··· Given material ···

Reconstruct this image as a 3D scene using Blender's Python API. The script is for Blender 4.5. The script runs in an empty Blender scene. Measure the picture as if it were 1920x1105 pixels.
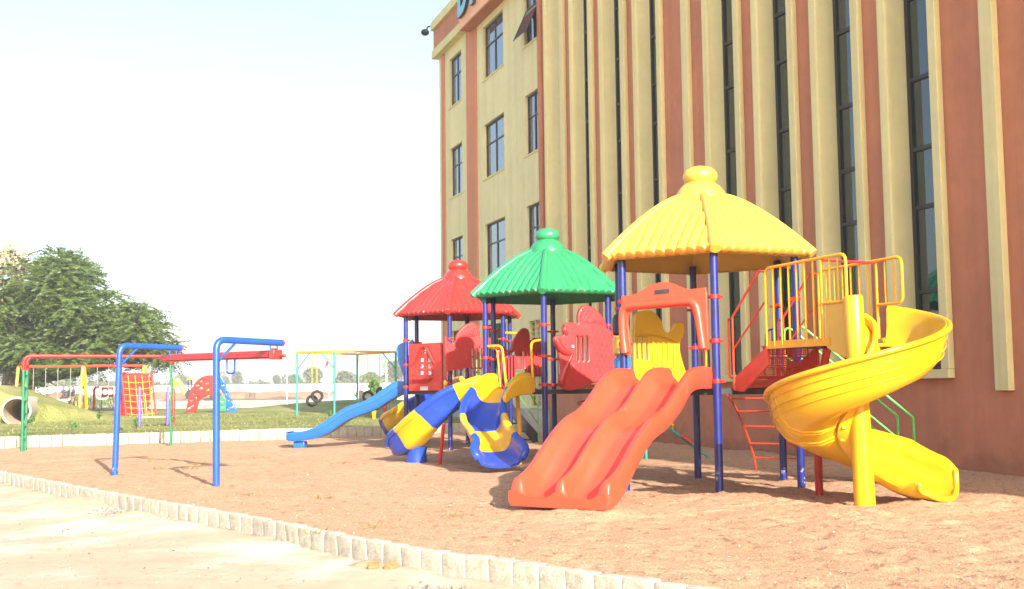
import bpy, bmesh, math, random
from mathutils import Vector, Matrix, noise
random.seed(7)
R_ = math.radians
sc = bpy.context.scene
col = sc.collection

# ------------------------------------------------------------------ camera
CAMZ = 1.5
F_PX, PITCH, ROLL = 2160.0, 0.081, -0.012
cd = bpy.data.cameras.new('camera')
cd.sensor_width = 36.0
cd.lens = 36.0 * F_PX / 1920.0
cd.clip_start = 0.1
cd.clip_end = 9000
cam = bpy.data.objects.new('camera', cd)
col.objects.link(cam)
cF = Vector((0, math.cos(PITCH), math.sin(PITCH)))
_r = Vector((1, 0, 0)); _u = _r.cross(cF)
cR = _r * math.cos(ROLL) + _u * math.sin(ROLL)
cU = _u * math.cos(ROLL) - _r * math.sin(ROLL)
cam.matrix_world = Matrix(((cR.x, cU.x, -cF.x, 0), (cR.y, cU.y, -cF.y, 0), (cR.z, cU.z, -cF.z, CAMZ), (0, 0, 0, 1)))
cd.dof.use_dof = True
cd.dof.focus_distance = 18.0
cd.dof.aperture_fstop = 2.8
sc.camera = cam

# ------------------------------------------------------------------ light
SUN_AZ, SUN_EL = 156.0, 23.8       # azimuth from +Y towards +X
w = bpy.data.worlds.new('World'); sc.world = w; w.use_nodes = True
wn = w.node_tree.nodes; wl = w.node_tree.links
sky = wn.new('ShaderNodeTexSky'); sky.sky_type = 'NISHITA'; sky.sun_disc = False
sky.sun_elevation = R_(SUN_EL); sky.sun_rotation = R_(SUN_AZ)
sky.air_density = 1.0; sky.dust_density = 2.6; sky.ozone_density = 1.0
wl.new(sky.outputs[0], wn['Background'].inputs[0])
wn['Background'].inputs[1].default_value = 0.14
sl = bpy.data.lights.new('sun', 'SUN'); sl.energy = 5.0; sl.angle = R_(0.5); sl.color = (1.0, 0.94, 0.86)
so = bpy.data.objects.new('sun', sl); col.objects.link(so)
sdir = Vector((math.sin(R_(SUN_AZ)) * math.cos(R_(SUN_EL)), math.cos(R_(SUN_AZ)) * math.cos(R_(SUN_EL)), math.sin(R_(SUN_EL))))
so.rotation_euler = sdir.to_track_quat('Z', 'Y').to_euler()
sc.view_settings.view_transform = 'Standard'
sc.view_settings.look = 'None'
sc.view_settings.exposure = 1.43
sc.view_settings.gamma = 1.0

# ------------------------------------------------------------------ pixel helpers (photo pixels -> points at a chosen real distance)
def ray(x, y):
    return cF + cR * ((x - 960) / F_PX) - cU * ((y - 552.5) / F_PX)
def at(x, y, Y):
    d = ray(x, y); return Vector((0, 0, CAMZ)) + d * (Y / d.y)
def gp(x, y, z=0.0):
    d = ray(x, y); return Vector((0, 0, CAMZ)) + d * ((z - CAMZ) / d.z)
def tr(P, ang, pix):
    a = R_(ang); e = Vector((math.cos(a), math.sin(a), 0)); n = Vector((-math.sin(a), math.cos(a), 0))
    P = Vector(P); o = Vector((0, 0, CAMZ)); out = []
    for x, y in pix:
        d = ray(x, y); q = o + d * ((P - o).dot(n) / d.dot(n))
        out.append(((q - P).dot(e), q.z))
    return out

# ------------------------------------------------------------------ materials
def mat(name, color, rough=0.6, bump=0.0, bscale=30, var=0.0, vscale=3.0, coat=0.0, metal=0.0, color2=None, detail=4, spec=0.5, bdist=0.02, weather=0.0, ior=1.5):
    m = bpy.data.materials.new(name); m.use_nodes = True
    nt = m.node_tree; N = nt.nodes; L = nt.links; b = N['Principled BSDF']
    b.inputs['Base Color'].default_value = (*color, 1)
    b.inputs['Roughness'].default_value = rough
    b.inputs['Metallic'].default_value = metal
    b.inputs['Coat Weight'].default_value = coat
    b.inputs['IOR'].default_value = ior
    tc = N.new('ShaderNodeTexCoord')
    geo = N.new('ShaderNodeNewGeometry')
    if var > 0 or color2:
        n = N.new('ShaderNodeTexNoise'); n.inputs['Scale'].default_value = vscale; n.inputs['Detail'].default_value = detail
        n.inputs['Roughness'].default_value = 0.65
        L.new(geo.outputs['Position'], n.inputs['Vector'])
        rp = N.new('ShaderNodeValToRGB'); rp.color_ramp.elements[0].position = 0.35; rp.color_ramp.elements[1].position = 0.68
        c2 = color2 if color2 else tuple(min(1, c * (1 + var)) for c in color)
        c1 = color if color2 else tuple(c * (1 - var) for c in color)
        rp.color_ramp.elements[0].color = (*c1, 1); rp.color_ramp.elements[1].color = (*c2, 1)
        L.new(n.outputs['Fac'], rp.inputs['Fac'])
        out = rp.outputs[0]
        if weather > 0:
            n3 = N.new('ShaderNodeTexNoise'); n3.inputs['Scale'].default_value = vscale * 7; n3.inputs['Detail'].default_value = 6
            L.new(geo.outputs['Position'], n3.inputs['Vector'])
            mx = N.new('ShaderNodeMixRGB'); mx.blend_type = 'MULTIPLY'
            mr = N.new('ShaderNodeMapRange'); mr.inputs[1].default_value = .35; mr.inputs[2].default_value = .7
            mr.inputs[3].default_value = 1 - weather; mr.inputs[4].default_value = 1.0
            L.new(n3.outputs['Fac'], mr.inputs[0]); mx.inputs[0].default_value = 1.0
            L.new(out, mx.inputs[1]); L.new(mr.outputs[0], mx.inputs[2]); out = mx.outputs[0]
        L.new(out, b.inputs['Base Color'])
    if bump > 0:
        n2 = N.new('ShaderNodeTexNoise'); n2.inputs['Scale'].default_value = bscale; n2.inputs['Detail'].default_value = 5
        L.new(geo.outputs['Position'], n2.inputs['Vector'])
        bp = N.new('ShaderNodeBump'); bp.inputs['Strength'].default_value = bump; bp.inputs['Distance'].default_value = bdist
        L.new(n2.outputs['Fac'], bp.inputs['Height']); L.new(bp.outputs[0], b.inputs['Normal'])
    return m

def plastic(name, c, rough=0.3, var=0.06):
    m = mat(name, c, rough, 0.05, 60, var, 2.5, coat=0.25)
    nt = m.node_tree; N = nt.nodes; L = nt.links; b = N['Principled BSDF']
    n = N.new('ShaderNodeTexNoise'); n.inputs['Scale'].default_value = 9; n.inputs['Detail'].default_value = 6
    geo = N.new('ShaderNodeNewGeometry'); L.new(geo.outputs['Position'], n.inputs['Vector'])
    mr = N.new('ShaderNodeMapRange'); mr.inputs[3].default_value = rough * .75; mr.inputs[4].default_value = rough * 1.5
    L.new(n.outputs['Fac'], mr.inputs[0]); L.new(mr.outputs[0], b.inputs['Roughness'])
    return m

M = {}
def weather_wall(m, base=True):
    nt = m.node_tree; N = nt.nodes; L = nt.links; b = N['Principled BSDF']; lk = b.inputs['Base Color'].links[0]; src = lk.from_socket
    geo = N.new('ShaderNodeNewGeometry'); mp = N.new('ShaderNodeMapping'); mp.inputs['Scale'].default_value = (3.2, 3.2, .10)
    L.new(geo.outputs['Position'], mp.inputs[0]); n = N.new('ShaderNodeTexNoise'); n.inputs['Scale'].default_value = 1.0; n.inputs['Detail'].default_value = 6
    L.new(mp.outputs[0], n.inputs['Vector']); mr = N.new('ShaderNodeMapRange'); mr.inputs[1].default_value = .38; mr.inputs[2].default_value = .58; mr.inputs[3].default_value = .93; mr.inputs[4].default_value = 1.02
    L.new(n.outputs['Fac'], mr.inputs[0]); mx = N.new('ShaderNodeMixRGB'); mx.blend_type = 'MULTIPLY'; mx.inputs[0].default_value = 1
    L.new(src, mx.inputs[1]); L.new(mr.outputs[0], mx.inputs[2]); out = mx.outputs[0]
    if base:     # splash stains with an uneven upper edge along the foot of the wall
        sp_ = N.new('ShaderNodeSeparateXYZ'); L.new(geo.outputs['Position'], sp_.inputs[0])
        n2 = N.new('ShaderNodeTexNoise'); n2.inputs['Scale'].default_value = 1.6; n2.inputs['Detail'].default_value = 7; L.new(geo.outputs['Position'], n2.inputs['Vector'])
        ma = N.new('ShaderNodeMath'); ma.operation = 'MULTIPLY_ADD'; ma.inputs[1].default_value = -1.5; L.new(n2.outputs['Fac'], ma.inputs[0]); L.new(sp_.outputs['Z'], ma.inputs[2])
        m3 = N.new('ShaderNodeMapRange'); m3.inputs[1].default_value = -.62; m3.inputs[2].default_value = -.35; m3.inputs[3].default_value = .74; m3.inputs[4].default_value = 1
        L.new(ma.outputs[0], m3.inputs[0]); m4 = N.new('ShaderNodeMixRGB'); m4.blend_type = 'MULTIPLY'; m4.inputs[0].default_value = 1
        L.new(out, m4.inputs[1]); L.new(m3.outputs[0], m4.inputs[2]); out = m4.outputs[0]
    L.new(out, b.inputs['Base Color'])
def worn(m, tint=(.45, .38, .30), lo=.60, hi=.74, amt=.45, scale=3.0, zmax=None):
    nt = m.node_tree; N = nt.nodes; L = nt.links; b = N['Principled BSDF']; inp = b.inputs['Base Color']
    geo = N.new('ShaderNodeNewGeometry'); n = N.new('ShaderNodeTexNoise'); n.inputs['Scale'].default_value = scale; n.inputs['Detail'].default_value = 9; n.inputs['Roughness'].default_value = .72
    L.new(geo.outputs['Position'], n.inputs['Vector']); mr = N.new('ShaderNodeMapRange'); mr.inputs[1].default_value = lo; mr.inputs[2].default_value = hi; mr.inputs[3].default_value = 0; mr.inputs[4].default_value = amt
    L.new(n.outputs['Fac'], mr.inputs[0]); f = mr.outputs[0]
    if zmax:
        sp_ = N.new('ShaderNodeSeparateXYZ'); L.new(geo.outputs['Position'], sp_.inputs[0]); m2 = N.new('ShaderNodeMapRange'); m2.inputs[1].default_value = zmax; m2.inputs[2].default_value = zmax * .6; m2.inputs[3].default_value = 0; m2.inputs[4].default_value = 1
        L.new(sp_.outputs['Z'], m2.inputs[0]); mm = N.new('ShaderNodeMath'); mm.operation = 'MULTIPLY'; L.new(f, mm.inputs[0]); L.new(m2.outputs[0], mm.inputs[1]); f = mm.outputs[0]
    mx = N.new('ShaderNodeMixRGB'); L.new(f, mx.inputs[0]); mx.inputs[2].default_value = (*tint, 1)
    if inp.links: L.new(inp.links[0].from_socket, mx.inputs[1])
    else: mx.inputs[1].default_value = inp.default_value[:]
    L.new(mx.outputs[0], inp)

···

▸ **Short exercise**:
Repeat, exactly and in full, each line from the start of the data to the line that contains "sc.view_settings.gamma = 1.0". Pictures do not go in.

▸ **Output below**:
Reconstruct this image as a 3D scene using Blender's Python API. The script is for Blender 4.5. The script runs in an empty Blender scene. Measure the picture as if it were 1920x1105 pixels.
import bpy, bmesh, math, random
from mathutils import Vector, Matrix, noise
random.seed(7)
R_ = math.radians
sc = bpy.context.scene
col = sc.collection

# ------------------------------------------------------------------ camera
CAMZ = 1.5
F_PX, PITCH, ROLL = 2160.0, 0.081, -0.012
cd = bpy.data.cameras.new('camera')
cd.sensor_width = 36.0
cd.lens = 36.0 * F_PX / 1920.0
cd.clip_start = 0.1
cd.clip_end = 9000
cam = bpy.data.objects.new('camera', cd)
col.objects.link(cam)
cF = Vector((0, math.cos(PITCH), math.sin(PITCH)))
_r = Vector((1, 0, 0)); _u = _r.cross(cF)
cR = _r * math.cos(ROLL) + _u * math.sin(ROLL)
cU = _u * math.cos(ROLL) - _r * math.sin(ROLL)
cam.matrix_world = Matrix(((cR.x, cU.x, -cF.x, 0), (cR.y, cU.y, -cF.y, 0), (cR.z, cU.z, -cF.z, CAMZ), (0, 0, 0, 1)))
cd.dof.use_dof = True
cd.dof.focus_distance = 18.0
cd.dof.aperture_fstop = 2.8
sc.camera = cam

# ------------------------------------------------------------------ light
SUN_AZ, SUN_EL = 156.0, 23.8       # azimuth from +Y towards +X
w = bpy.data.worlds.new('World'); sc.world = w; w.use_nodes = True
wn = w.node_tree.nodes; wl = w.node_tree.links
sky = wn.new('ShaderNodeTexSky'); sky.sky_type = 'NISHITA'; sky.sun_disc = False
sky.sun_elevation = R_(SUN_EL); sky.sun_rotation = R_(SUN_AZ)
sky.air_density = 1.0; sky.dust_density = 2.6; sky.ozone_density = 1.0
wl.new(sky.outputs[0], wn['Background'].inputs[0])
wn['Background'].inputs[1].default_value = 0.14
sl = bpy.data.lights.new('sun', 'SUN'); sl.energy = 5.0; sl.angle = R_(0.5); sl.color = (1.0, 0.94, 0.86)
so = bpy.data.objects.new('sun', sl); col.objects.link(so)
sdir = Vector((math.sin(R_(SUN_AZ)) * math.cos(R_(SUN_EL)), math.cos(R_(SUN_AZ)) * math.cos(R_(SUN_EL)), math.sin(R_(SUN_EL))))
so.rotation_euler = sdir.to_track_quat('Z', 'Y').to_euler()
sc.view_settings.view_transform = 'Standard'
sc.view_settings.look = 'None'
sc.view_settings.exposure = 1.43
sc.view_settings.gamma = 1.0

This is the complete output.